Les Français ont leur «Davos». Ce forum économique international à la sauce tricolore ne se tient pas en hiver, et dans les Alpes. Il se déroule chaque année début juillet, dans la belle ville d’Aix en Provence, durant son festival lyrique très prisé. La coïncidence est voulue. Pas question de discuter de l’état de l’économie dans une réunion «hors-sol», entre grands patrons et dirigeants du monde entier.
Les Rencontres économiques annuelles d’Aix sont ouvertes à tous. Accès gratuit. Mais, comme à Davos, volonté de positiver à tout prix. «Recréer l’espoir» est le slogan de l’édition 2023… qui vient de s’ouvrir quelques jours à peine après la fin des plus graves émeutes que le pays a connues depuis le précédent soulèvement des banlieues, en 2005.
La productivité française en baisse
L’espoir comme mot-clé? Difficile de l’employer ici, à Aix-en-Provence, sans avoir l’impression d’être dans le déni de réalité économique. Depuis quelques jours, la dette publique française a dépassé les 3000 milliards d’euros, soit presque 113% de son produit intérieur brut (PIB). Preuve de la nouvelle répartition de la richesse au niveau mondial, la dette tricolore équivaut aujourd’hui à la capitalisation boursière d’Apple!
Plus grave: l’attractivité industrielle de la France, encore vantée avec succès par Emmanuel Macron le 15 mai (plus de six milliards de dollars de contrats annoncés) vient de subir un nouvel accroc avec l’épidémie de violences urbaines qui s’est abattue ces jours-ci sur le pays, suite à la mort du jeune Nahel tué par un tir policier à Nanterre. Cela, au moment où tous les indicateurs montrent une nette baisse de la productivité des travailleurs français. Celle-ci a reculé de 3,4% entre fin 2019 et fin 2022 en France, et de 7% dans le secteur manufacturier. Comme si «la grande démission» était devenue réalité…
A Aix-en-Provence, le cercle des économistes, organisateur des Rencontres, plaide pour la méthode Coué. Répéter, toujours répéter. Les sessions ont pour thème «Nouvelles technologies, futur de l’industrialisation», «Économie circulaire, le modèle à suivre», «Vers plus de justice fiscale» ou «L’école, moteur de l’ascenseur social».
Que du positif à l’image du souriant commandant en chef de ces journées, l’économiste Jean-Hervé Lorenzi qui officia longtemps au sein d’UBS France. «Les espoirs sont nombreux, qu’ils touchent au bien-être, au travail, à la prise de consigne écologique, aux innovations, aux grandes tendances sociales et sociétales» explique-t-il à Blick.
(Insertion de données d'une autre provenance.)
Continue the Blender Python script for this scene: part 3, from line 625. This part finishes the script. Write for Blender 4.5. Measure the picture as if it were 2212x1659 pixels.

Et quid des 5800 déclarations de sinistres déjà reçues par les assureurs après les émeutes du 17 juin au 1er juillet? 12'031 véhicules incendiés, 2508 bâtiments incendiés ou dégradés dont 105 mairies et 168 écoles. Coût immédiat des dégâts et du manque à gagner? Un milliard d’euros. Coût de la reconstruction? Plusieurs milliards. Vous avez dit «attractivité»?
Paris a toujours mille autres priorités
Un chiffre est d’ailleurs systématiquement éludé, même si le quotidien conservateur «Le Figaro» lui a consacré la «une» de son supplément économique le 2 juillet: celui des 3000 milliards d’euros de dette publique. Pourquoi? Parce que personne ne croit le pays capable de redresser la barre de ses finances publiques dans les prochaines années.
«Quand la tempête se calme, Paris se trouve toujours mille autres priorités que de faire des économies ou d’engager des réformes douloureuses» analyse «Le Figaro». Avant d’asséner le coup de grâce: «La France continue de dépenser alors que les autres États européens ont à cœur de reprendre en main leurs finances, sur fond d’envolée des taux d’intérêt.»
Gérer les excès de l’endettement public
Qu’en pensent les économistes réunis à Aix-en-Provence? Ils persistent à parler espoir, en refusant d’admettre que se désendetter est une priorité absolue. «Il faut bien entendu gérer les excès de l’endettement public. Mais la viabilité de la dette existante dépend surtout de la santé de nos économies dans les années qui viennent juge Pierre Jacquet, de l’École des Ponts-Paris-Tech. On n’assure pas la viabilité de la dette en obérant l’avenir […] C’est la qualité et la productivité de la dette publique qui compte bien plus que son volume.» Vous avez bien compris: la France croit pouvoir continuer de recréer l’espoir en accumulant dépenses et endettement. En plein choc social, et après le psychodrame de la bataille sur la réforme des retraites, le cercle vicieux y tourne toujours. A plein régime.